How are New Bitcoins Created and Generated?

Miners secure the Bitcoin network and process transactions. Without miners, Bitcoin would be vulnerable to attack and become worth nothing. In return for their security and processing services, miners are rewarded with new bitcoins (and transaction fees).

Blocks

Each time a miner successfully solves Bitcoin’s proof of work algorithm that miner mined a “block”. The miner or mining pool that mines a block is rewarded through the block reward, a set amount of bitcoins agreed upon by the network. The bitcoins included in the block reward are all new bitcoins. This is the only way that new bitcoins are created.

How many Bitcoins will be Created?

The block reward started at 50 bitcoins per block, and halves every 210,000 blocks. This means that each block up until block 210,000 will reward 50 bitcoins, but block 210,001 will reward just 25.

The Bitcoin difficulty makes sure that blocks are found on average every 10 minutes. With an average of 10 minutes per block, a block halving occurs ever four years.

This means new bitcoins are generated every 10 minutes. Anyone can publically verify the creation of new bitcoins using a block explorer.

Eventually the block reward halves many times and becomes so small that no new bitcoins can be created.

Can Counterfeit Bitcoins be Created?

Only bitcoins rewarded to miners can be spent. It is impossible for a single user to bring new bitcoins into supply.

This is because Bitcoin uses cryptography to verify all transactions. Only the correct digital signature will allow bitcoins to be spent.

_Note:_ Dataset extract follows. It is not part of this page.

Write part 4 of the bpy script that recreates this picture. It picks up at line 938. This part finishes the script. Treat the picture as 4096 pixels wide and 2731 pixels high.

Miners verify and process this data while they try to solve the proof of work. This prevents people from spending bitcoins they do not own or creating bitcoins that were not issued by the network.

Someone could create their own fork of Bitcoin that gave themselves new bitcoins. Since this would create a fork, the new bitcoins would only be valid on the new fork of the network. The main Bitcoin chain would see the new coins as invalid and unspendable.